No more relabeling: The new class does not need to relabel the classes to 0 and 1, which was causing problems in the original code.
The classes are kept as they are, as the SVC can handle the original labels.
Pandas: The new code makes use of pandas for data manipulation (e.g., separating the majority and minority classes, resampling the data). The original class used numpy arrays.
Scikit-learn compatibility: Like the original class, the new class extends the BaseEstimator and TransformerMixin classes from scikit-learn, so it can be used as part of a scikit-learn pipeline. The fit and transform methods are used to fit the SVC and undersample the data, respectively.

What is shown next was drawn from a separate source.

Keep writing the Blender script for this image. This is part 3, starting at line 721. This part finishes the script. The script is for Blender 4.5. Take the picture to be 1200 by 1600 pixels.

The new undersampling strategy used in the revised DataUndersampler class is essentially a method known as support vector-based undersampling.
In this strategy, the core idea is to fit a Support Vector Machine (SVM) classifier to the data, which identifies the data points, called support vectors, that define the decision boundary between the classes.
Then, for each data point in the majority class, the distance to the nearest support vector is calculated. The rationale here is that the data points from the majority class that are closest to the decision boundary (i.e., the support vectors) are the most informative for the classification task, as they are on the 'edge' of the majority class and closest to the minority class.
The data points in the majority class are then ranked according to this distance, and the ones that are farthest from the decision boundary are discarded, until the number of data points in the majority class is equal to the number of data points in the minority class. This effectively undersamples the majority class, while preserving its most informative data points.
This strategy is different from the original one in the DataUndersampler class, which simply randomly discards data points from the majority class until the classes are balanced. The support vector-based undersampling strategy is a more sophisticated and targeted approach, as it considers the structure of the data when deciding which data points to discard.